The support generally indicated at 86 in FIG. 5 is very similar to the support 40. It has a yoke at each end and a cable 74 connecting therebetween. The yoke 48 with its hooks 50 and 52, strap 58 and pivot pin 60 is the same as that shown in FIG. 4. The upper yoke 88 is the same as yoke 46, including strap 62 and polar declination arm 68. However, yoke 88 is fitted with an angle bracket 90 secured thereto as by welding, and the angle bracket has a hole therethrough in a direction generally bisecting the arms of the yoke. Eyebolt 92 extends through the hole and has an adjusting nut on the yoke side thereof. Loop 80 in cable 74 engages through the eye of the eyebolt to provide continuity between the two yokes. A clamp, the same as clamp 82, permits gross adjustment of the cable with respect to the eyebolt, while the nut on the eyebolt permits fine adjustment of cable tension. Support 86 thus provides a more simple tension adjusting mechanism.

The support 100 illustrated in FIGS. 6 and 7 with details shown in FIGS. 8 and 9 employs the same base assembly 10. The support 100 is particularly suited for a dish antenna 102 which is provided with a strong peripheral ring 104. The ring is preferably a tube of square cross section, formed into a circular ring which serves as the edge of the antenna dish and by which the dish is supported. Such construction is presently common in the commercially available dish antennas. Lower support 106 is generally indicated in FIG. 7 and is illustrated in detail in FIG. 8. It includes a metallic angle structure 108 which has a lower pivot pin 110 secured thereto and extending therefrom. The angle structure is positioned to lie behind the ring 104 and one or more bolts 112 extend through ring 104 and the angle structure to secure lower pivot pin with respect to the dish antenna rim. Lower pivot pin 110 is sized to fit through the hole in lower ball 38.

FIG. 9 is an isometric view of an H-shaped clamp bracket 114 which is formed of two similar clamp bars 116 and 118 which are pivoted with respect to each other by means of side flanges and bolt 120. Extension of jack bolt 122 causes clamping together to the upper jaws of the clamp bar. These are engaged inside and outside of ring 104 at the top thereof, diametrically opposite lower support 106. Cross sleeve 124 is secured to clamp bar 118 and the long leg 66 of polar declination arm 68 is positioned through the sleeve.

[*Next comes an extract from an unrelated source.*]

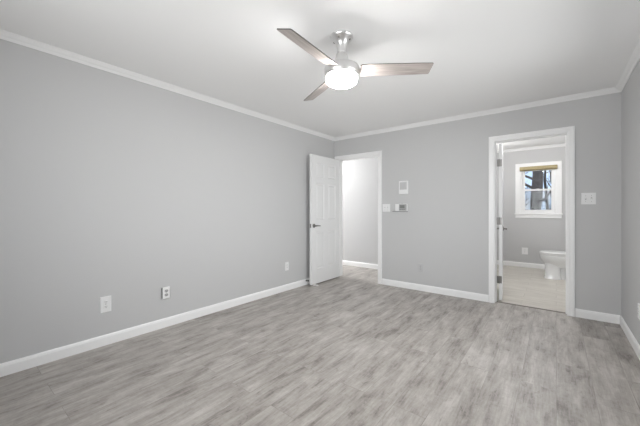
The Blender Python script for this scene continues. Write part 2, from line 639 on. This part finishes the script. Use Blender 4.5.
# local +y is to the left of the hinge->free direction, i.e. towards +X: shift so that the seen face lies on the line
d1_off = Matrix.Rotation(ang1, 3, 'Z') @ Vector((0, -T1, 0))
d1.location = (hx + d1_off.x, hy + d1_off.y, 0.014)
lever(d1, 0.688, 0.895, T1, 1, M_DARKNI, proj=0.05)
lever(d1, 0.688, 0.895, T1, -1, M_DARKNI, proj=0.030)
link('latch_plate', boxes((0.748, 0.005, 0.865, 0.7492, 0.030, 0.925)), M_HINGE, d1)
for hz in (0.22, 1.0, 1.76):
    bm = bmesh.new()
    lathe(bm, [(0.007, hz), (0.007, hz + 0.09)], 12, 'z', (-0.004, -0.006, 0))
    link('hinge', bm, M_HINGE, d1, smooth=True)

# bathroom door, swung into the bathroom
W2 = 0.672
d2 = panel_door('door_2', W2, 1.975, 0.012)
d2['label'] = 'white bathroom door swung open, seen edge-on with its hinges'
d2x, d2y = -0.569, YB + WT + 0.001
ang2 = math.radians(96.0)
d2.rotation_euler = (0, 0, ang2)
# leaf in local y [0,t]: +y is to the left of the direction (towards -X); put the seen face at the +X side
off2 = Matrix.Rotation(ang2, 3, 'Z') @ Vector((0, -0.035, 0))
d2.location = (d2x + off2.x, d2y + off2.y, 0.012)
lever(d2, W2 - 0.06, 0.872, 0.035, -1, M_DARKNI, proj=0.045)
lever(d2, W2 - 0.06, 0.872, 0.035, 1, M_DARKNI, proj=0.045)
for hz in (0.215, 0.955, 1.69):
    bm = boxes((-0.0025, 0.004, hz, 0.0, 0.032, hz + 0.09), (-0.004, 0.030, hz, 0.0, 0.058, hz + 0.09))
    lathe(bm, [(0.0065, hz - 0.002), (0.0065, hz + 0.092)], 12, 'z', (-0.006, 0.034, 0))
    link('hinge', bm, M_HINGE, d2, smooth=True)


# ------------------------------------------------------------------ windows
def sash_bm(x0, x1, z0, z1, y0, y1, st, rl_b, rl_t):
    return boxes((x0, y0, z0, x0 + st, y1, z1), (x1 - st, y0, z0, x1, y1, z1),
                 (x0 + st, y0, z0, x1 - st, y1, z0 + rl_b), (x0 + st, y0, z1 - rl_t, x1 - st, y1, z1))


def double_hung(name, x0, x1, z0, z1, place, label=None, lower_screen=False, cw=0.094, cz=0.090, cbot=0.066):
    """A double-hung window in local coordinates: x along the wall, y outwards (0 = room face of the wall)."""
    bm = boxes((x0 + 0.0005, 0.002, z0 + 0.0005, x0 + 0.016, WT + 0.02, z1 - 0.0005), (x1 - 0.016, 0.002, z0 + 0.0005, x1 - 0.0005, WT + 0.02, z1 - 0.0005),
               (x0 + 0.016, 0.002, z1 - 0.018, x1 - 0.016, WT + 0.02, z1 - 0.0005), (x0 + 0.016, 0.002, z0 + 0.0005, x1 - 0.016, WT + 0.02, z0 + 0.018))
    root = struct(name, bm, M_TRIM, label=label)
    bm = bmesh.new()
    sweep(bm, [(x0, z0), (x1, z0), (x1, z1), (x0, z1)],
          [(0, 0), (0, 0.012), (-0.012, 0.014), (-0.018, 0.018), (-cw + 0.014, 0.020), (-cw, 0.022), (-cw, 0)],
          lambda u, v, w: (u, -w, v), True)
    link('window_frame', bm, M_TRIM, root)
    bm = boxes((x0 - cw - 0.012, -0.034, z0 - 0.030, x1 + cw + 0.012, 0.03, z0 - 0.002))
    link('window_sill', bm, M_TRIM, root, bevel=0.004)
    zm = z0 + 0.51 * (z1 - z0)
    a, b = x0 + 0.017, x1 - 0.017
    lo = link('lower_sash', sash_bm(a, b, z0 + 0.019, zm + 0.018, 0.030, 0.060, 0.046, 0.046, 0.032), M_TRIM, root)
    link('pane', boxes((a + 0.044, 0.043, z0 + 0.060, b - 0.044, 0.047, zm - 0.010)), M_PANE, lo)
    up = link('upper_sash', sash_bm(a, b, zm - 0.016, z1 - 0.019, 0.064, 0.094, 0.046, 0.032, 0.042), M_TRIM, root)
    link('pane', boxes((a + 0.044, 0.077, zm + 0.012, b - 0.044, 0.081, z1 - 0.058)), M_PANE, up)
    bm = boxes(((a + b) / 2 - 0.022, 0.020, zm + 0.018, (a + b) / 2 + 0.022, 0.058, zm + 0.028))
    link('sash_lock', bm, M_PLATE, lo)
    if lower_screen:
        link('insect_screen', boxes((a, 0.104, z0 + 0.02, b, 0.1045, zm + 0.01)), M_SCREEN, root)
    root.matrix_world = place
    return root


double_hung('window_1', WX0, WX1, WZ0, WZ1, Matrix.Translation((0, BY, 0)),
            'white double-hung window in the bathroom with trees outside', True)
double_hung('added_window_2', RW[0], RW[1], RW[2], RW[3],
            Matrix.Translation((XR, 0, 0)) @ Matrix(((0, 1, 0, 0), (1, 0, 0, 0), (0, 0, 1, 0), (0, 0, 0, 1))))  # invented side window, holds the added side light
double_hung('added_window_3', QW[0], QW[1], QW[2], QW[3],
            Matrix.Translation((0, YR, 0)) @ Matrix(((1, 0, 0, 0), (0, -1, 0, 0), (0, 0, 1, 0), (0, 0, 0, 1))))  # invented rear window, holds the added rear light

double_hung('added_window_4', HW[0], HW[1], HW[2], HW[3],
            Matrix.Translation((-6.2, 0, 0)) @ Matrix(((0, -1, 0, 0), (1, 0, 0, 0), (0, 0, 1, 0), (0, 0, 0, 1))), cw=0.075)  # invented hall window, holds the added hall light

# rolled-up shade on the bathroom window
sh = thing('roller_shade', 'tan rolled-up woven shade across the top of the bathroom window', 'window shade', (-0.279, BY - 0.024, 1.925))
bm = bmesh.new()
lathe(bm, [(0.0, -0.298), (0.030, -0.298), (0.034, -0.294), (0.034, 0.294), (0.030, 0.298), (0, 0.298)], 24, 'x', (0, -0.035, 0.040))
link('shade_roll', bm, M_SHADE, sh, smooth=True)
link('shade_hem', boxes((-0.293, -0.018, 0.0, 0.293, -0.008, 0.03)), M_SHADE, sh, bevel=0.002)
link('headrail', boxes((-0.297, -0.06, 0.068, 0.297, 0.0, 0.078)), M_SHADE, sh, bevel=0.002)


# ------------------------------------------------------------------ outlets and switches
def wall_frame(o, loc, nrm):
    """local x along the wall, local z up, local -y into the room"""
    o.location = loc
    o.rotation_euler = (0, 0, math.atan2(nrm[0], -nrm[1]))


def plate_bm(w, h, t=0.006, z=0):
    bm = bmesh.new()
    r = [(w / 2, 0), (w / 2, -t * 0.4), (w / 2 - 0.004, -t)]
    rings = []
    for k, y in r:
        hh = h / 2 - (w / 2 - k)
        rings.append([(-k, y, -hh), (k, y, -hh), (k, y, hh), (-k, y, hh)])
    return loft(bm, rings)


def outlet(label, loc, nrm, w=0.079, h=0.124, pm=None, rm=None, slots=True, group=None):
    pm, rm = pm or M_PLATE, rm or M_PLATE
    t = thing('wall_outlet', label, 'outlet', group=group)
    wall_frame(t, loc, nrm)
    link('cover_plate', plate_bm(w, h), pm, t)
    for s in (-1, 1):
        zc = s * 0.0195
        bm = bmesh.new()
        ring = []
        for i in range(24):
            a = 2 * PI * i / 24
            ring.append((0.0172 * math.cos(a), max(-0.0135, min(0.0135, 0.0172 * math.sin(a)))))
        loft(bm, [[(x, -0.005, z + zc) for x, z in ring], [(x, -0.0085, z + zc) for x, z in ring]])
        f = link('receptacle', bm, rm, t)
        b2 = boxes((-0.0078, -0.0089, zc - 0.001, -0.0052, -0.0084, zc + 0.008), (0.0052, -0.0089, zc - 0.001, 0.0078, -0.0084, zc + 0.007))
        lathe(b2, [(0.0026, -0.0084), (0.0026, -0.0089)], 12, 'y', (0, 0, zc - 0.0075))
        link('socket_holes', b2, M_SLOT, f)
    bm = bmesh.new()
    lathe(bm, [(0.003, -0.0055), (0.003, -0.0072)], 12, 'y')
    link('screw', bm, M_HINGE, t)
    return t


outlet('large white outlet plate low on the left wall, farthest from the open door', (XL, 0.889, 0.347), (1, 0), 0.082, 0.136)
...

Nuts on the longer leg on each end of the sleeve clamp the polar declination arm in the selected position. Leg 70 is the pivot pin which extends through upper ball 26, and a nut holds it in place. The ring 104 is sufficiently strong to receive a radially directed bolt 126, see FIG. 6, through the ring for engagement by the linear motor 128. The lower end of the linear motor is secured to the base assembly, such as on leg 16.

Each of the satellite TV dish antenna supports provides a long axis so that as the antenna rotates, its center line defines an accurate cone. Each of the dish antenna supports is universally useable on its class of antenna, with the structure described in FIGS. 6 through 9 useful on those with a strong rim, and those support structures described with respect to FIGS. 1 through 5 are useful for dish antennas without a strong rim so that various styles of sattelite TV dish antennas can be supported and positioned for use at all latitudes. Furthermore, the size of the hooks in the supports of FIGS. 1 through 5 is sufficient so that these supports are useful with all antenna dishes, with varying diameter and varying rim structure, and can be employed to retrofit dish antenna.

This invention has been described in its presently contemplated best mode, and it is clear that it is susceptible to numerous modifications, modes and embodiments within the ability to those skilled in the art and without the exercise of the inventive faculty. Accordingly, the scope of this invention is defined by the scope of the following claims.